Garristown public transport need being ignored

11th November, 2013


Garristown Bus Meeting May 1st 2013

Garristown Bus Meeting May 1st 2013

Joe O’Brien has said that the public transport needs of rural Fingal are being ignored by Bus Eireann and the National Transport Authority.

The Bus Eireann 102 service was controversially cut in 2010 and despite assurances at the time, no service has been put in place by Bus Eireann to meet the needs of Garristown and other rural villages in Fingal.

Mr. O’Brien stated that ‘Garristown and its immediate hinterland have a population of over 1000 people and there is a clear public transport need that is not being met. Earlier this year I made a proposal to Bus Eireann to divert a number of the 103 services via Garristown which would have meant that the town would have a direct connection with Dublin with minimal disruption to current services and very little cost seeing as it did not involve any extra buses. Bus Eireann actually accepted this idea and in May I organised a public meeting in Garristown which was very well attended and following that I conducted a survey among the community to see how many people wanted the service and at what times. We had over 200 people participating in the survey. So at this stage the size of the need has been made very clear while also at the same time we have made it as easy as possible for the NTA and Bus Eireann to make this a reality. Bus Eireann actually conducted a test run in the spring after their initial agreement to run the service and this test run showed that the route was viable bar a few trees that needed trimming and one wire that needed to be raised.
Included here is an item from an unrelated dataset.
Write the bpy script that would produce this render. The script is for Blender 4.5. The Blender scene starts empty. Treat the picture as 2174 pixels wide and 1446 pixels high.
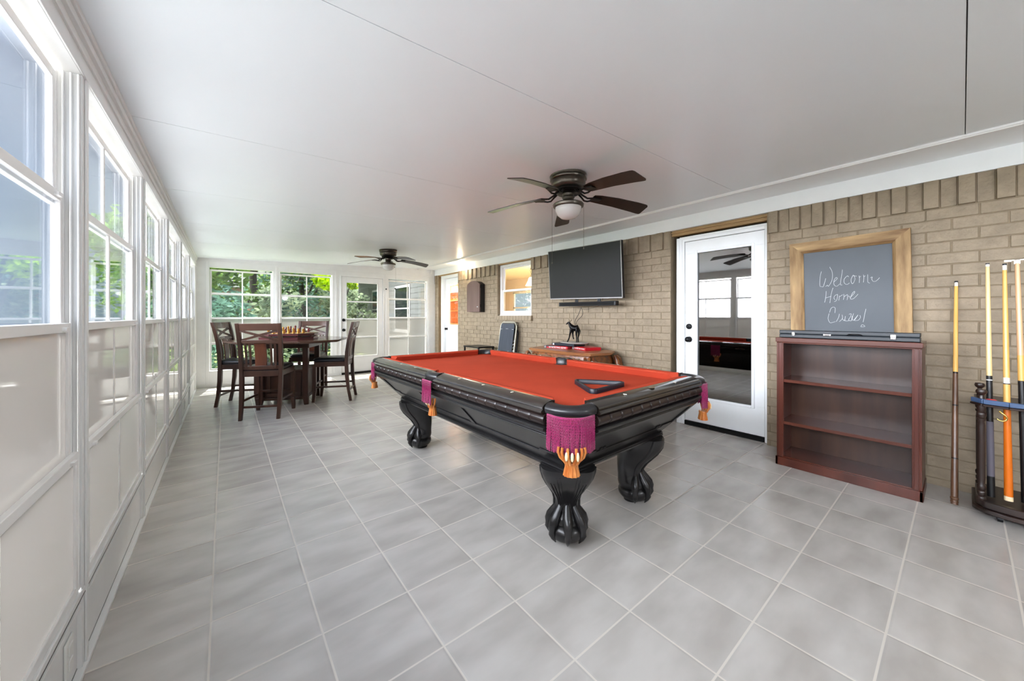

Fingal County Council have offered their co-operation in getting this service for Garristown but sadly Bus Eireann and the NTA are not following suit yet.

The 103 is an excellent service which connects Ashbourne with Dublin and all we are asking is for a small number of these to include Garristown in its route. It would not adversely impact upon other commuters and it would be a huge asset to the now sizeable and growing village of Garristown. We will simply have to keep fighting for this service and hopefully they will eventually accept that this is a need that must be met and will follow through on their initial agreement.  It is important to note as well that the extra resources involved  – if any – would be minimal’.